Opinion
2012-07-5
O'Connor McGuinness Conte Doyle Oleson Watson & Loftus, LLP (Congdon, Flaherty, O'Callaghan, Reid, Donlon, Travis & Fishlinger, Uniondale, N.Y. [Gregory A. Cascino], of counsel), for appellant. Proner & Proner, New York, N.Y. (Tobi R. Salottolo of counsel), for respondents.
O'Connor McGuinness Conte Doyle Oleson Watson & Loftus, LLP (Congdon, Flaherty, O'Callaghan, Reid, Donlon, Travis & Fishlinger, Uniondale, N.Y. [Gregory A. Cascino], of counsel), for appellant. Proner & Proner, New York, N.Y. (Tobi R. Salottolo of counsel), for respondents.
PETER B. SKELOS, J.P., ANITA R. FLORIO, PLUMMER E. LOTT, and ROBERT J. MILLER, JJ.
In an action, inter alia, to recover damages for personal injuries, etc., the defendant appeals from an order of the Supreme Court, Westchester County (Adler, J.), entered October 27, 2011, which denied its motion for summary judgment dismissing the complaint.
ORDERED that the order is affirmed, with costs.
The infant plaintiff, who was then a fourth-grade student at Graham Elementary School in the Mount Vernon City School District, was in a physical education class participating in a “fitness stations” exercise on the day she allegedly sustained an injury. According to the physical education teacher's deposition testimony, the teacher had set up six to seven activities spread out throughout the school's gymnasium,whereby all the activities would be occurring simultaneously. The teacher stated, in pertinent part, that two such activities, to wit, rope climbing and “balance board,” were activities that required more supervision than the others. According to the infant plaintiff's testimony, she was injured when she fell from the balance board and hurt her ankle. The infant plaintiff and her mother commenced this action alleging, inter alia, negligent supervision by the defendant. The mother also asserted a derivative claim.
“A school has a duty to exercise the same degree of care toward its students as would a reasonably prudent parent” ( Rodriguez v. Riverhead Cent. School Dist., 85 A.D.3d 1147, 1147, 926 N.Y.S.2d 149;see Mirand v. City of New York, 84 N.Y.2d 44, 49, 614 N.Y.S.2d 372, 637 N.E.2d 263). “A school, however, is not an insurer of its students' safety and will be held liable only for foreseeable injuries proximately related to the absence of adequate supervision” ( Rodriguez v. Riverhead Cent. School Dist., 85 A.D.3d at 1147, 926 N.Y.S.2d 149;see Mirand v. City of New York, 84 N.Y.2d at 49, 614 N.Y.S.2d 372, 637 N.E.2d 263;Nash v. Port Wash. Union Free School Dist., 83 A.D.3d 136, 146, 922 N.Y.S.2d 408).

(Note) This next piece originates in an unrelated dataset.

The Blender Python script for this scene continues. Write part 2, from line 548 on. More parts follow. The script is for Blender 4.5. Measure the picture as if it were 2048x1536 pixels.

Here, as the Supreme Court properly determined, the defendant failed to submit evidence sufficient to establish, prima facie, that it properly supervised the infant plaintiff or that its alleged negligent supervision was not a proximate cause of her injuries. Specifically, the defendant's physical education teacher, who had been providing supervision that day, testified at his deposition that the balance board activity was one that required more supervision than other activities, yet he failed to provide proof that he actually provided heightened supervision. Additionally, there was proof that the infant plaintiff struggled to maintain her balance on the balance board and fell twice before the event allegedly causing her injury. Further, the physical education teacher only became aware of the infant plaintiff's injury upon being notified by one of her fellow students, thus raising an inference that there was no heightened supervision of balance board activity. Accordingly, the Supreme Court properly denied the defendant's motion for summary judgment dismissing the complaint ( see Hernandez v. Middle Country Cent. School Dist., 83 A.D.3d 781, 920 N.Y.S.2d 671;Bloomfield v. Jericho Union Free School Dist., 80 A.D.3d 637, 639, 915 N.Y.S.2d 294;Armellino v. Thomase, 72 A.D.3d 849, 899 N.Y.S.2d 339), without having to consider the plaintiffs' opposition papers.